How to Get Started Potty Training Your Free-Spirited Child

Jan 18, 2023 | 2 Minutes Read

With your free-spirited personalities, you want a potty training plan that respects their desire to be free and easy. If things are too structured, this will turn her off, and the process may take longer. Allow her to have some freedom by pointing her in the right direction, and offer as many choices as possible. Present the potty alongside new opportunities to play.

how to get started on potty training
Wait to introduce potty training until your free-spirited child is showing considerable curiosity and can understand the rationale and the benefits of being potty trained and wearing Big Kid underwear. Help them see that potty training will help them get back to doing what they want to do sooner.

As with all of the Potty Personalities, you should also consult your child’s preschool or daycare before beginning potty training.
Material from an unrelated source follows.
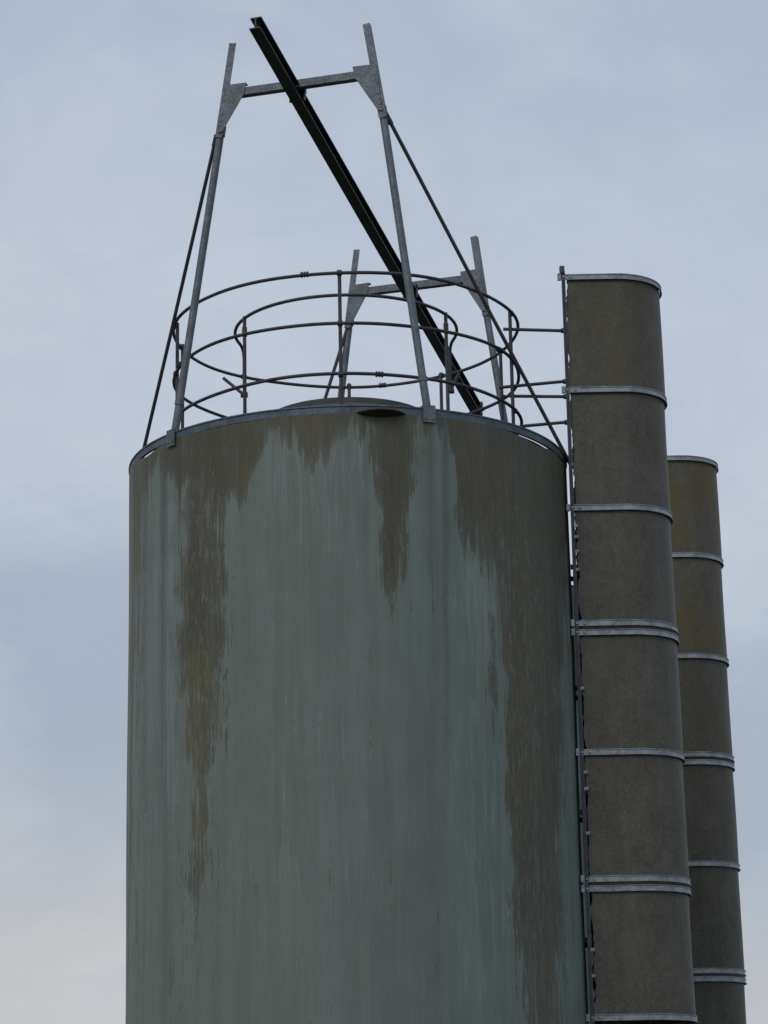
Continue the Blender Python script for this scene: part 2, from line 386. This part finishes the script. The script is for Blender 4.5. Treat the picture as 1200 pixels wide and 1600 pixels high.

They have lots of experience in potty training, and helpful resources that can help you and your child along the way. Here’s how to get started with your free-spirited toddler:


  • Place a potty chair in the living room, and let your free-spirited child check it out. They might want to stand on it, stack blocks in it, or hey, even sit on it while watching TV. After they grows tired of playing with it in that location, move it into the bathroom.
  • Start reading books about using the potty, both funny/silly ones and more straightforward how-tos. Your free-spirited kid may quickly claim a favorite that they’ll want to read every night (or three times a night). Also, keep a basket of potty books in the bathroom or near the potty chair. You can use either a regular toilet with a child-size insert, or a potty chair for potty training; whatever works best for your family. Many children, though, enjoy having their own special potty, and free-spirited children are no exception.
  • If your toddler wants to watch you in the bathroom, don’t be shy about giving a demonstration. That’s a great way for free-spirited personalities to learn. If you are a dad, uncle, grandfather or other male caregiver working with a little boy, it is best to do the play-by-play while sitting down. Standing to pee is an advanced skill better left for later in potty training.
  • Keep it social! Allow your free-spirited child to mix and mingle with their friends and potty-trained relatives in the bathroom whenever possible. Gregarious free spirits will happily watch (and learn from) their cousins, siblings and buddies who have boldly gone before them in mastering the loo. Just be sure to supervise the gang in the bathroom. Despite the fact that this may be a potty party, there’s no need for black tie attire: Dress your child in pants that pull down easily and quickly. Pants with an elastic waistband will be ideal as your laid-back child works to master the motor skills involved in this step of the bathroom process.
  • If your free-spirited toddler sits on the potty and successfully puts any pee or poop in, reward them with a silly dance, high five.
  • You might need to remind a carefree child to flush, because they might be distracted and forget.
  • Make a Hand Washing Poster for your free-spirited little one to color. Play with soap while doing the hand washing. “Let’s have a bubble contest — who can make the most/biggest bubbles while washing our hands?”
  • Sing a hand washing song to help your free-spirited kid keep their focus on this important part of the process.
Print the Pull Ups® Hand Washing Poster and hang it up in your bathroom >

Activity: My Own Potty Book

Create a special book with your free-spirited child about going to the potty. Use your child’s name, favorite colors, plus details from your lives. Kids love to see themselves as the star of the story. Offer this book while your laid-back little one is sitting on the potty, and later when they’re running for President. But seriously, make sure to bring the book when you are traveling or in an unfamiliar place. Here is some text you might use in the book. Feel free to customize it for your toddler:

  • Sometimes, I dance around and my tummy feels funny; that’s when I remember I need to use the potty.
  • I go to the potty, pull down my pants and sit on the potty.
  • Sometimes, pee comes out.
  • Sometimes, poop comes out.
  • I feel so much better after I have gone potty! Ahhh.
  • When I sit on the potty, I can sing songs, look at a book or hold my favorite toy.
  • After I’m done, I use the toilet paper to wipe, wipe, wipe.
  • I put the toilet paper in the toilet and flush.
  • The flusher is loud!
  • I pull up my pants.
  • Then wash my hands.
  • Now, I can go play again.
  • Sometimes I use the potty before I get in the bathtub or go to bed.
  • Sometimes I use the potty just to see what will happen.
  • I feel proud and happy that I used the potty!
  • I feel like a Big Kid when I use the potty!
The Bottom Line (Pardon the Pun)

Potty training free-spirited personalities can take a lot of patience. But if parents can relax and go with the flow like their little free spirits do, the process will go smoothly. Both you and your laid-back child will really enjoy the independence and freedom that being potty trained will provide.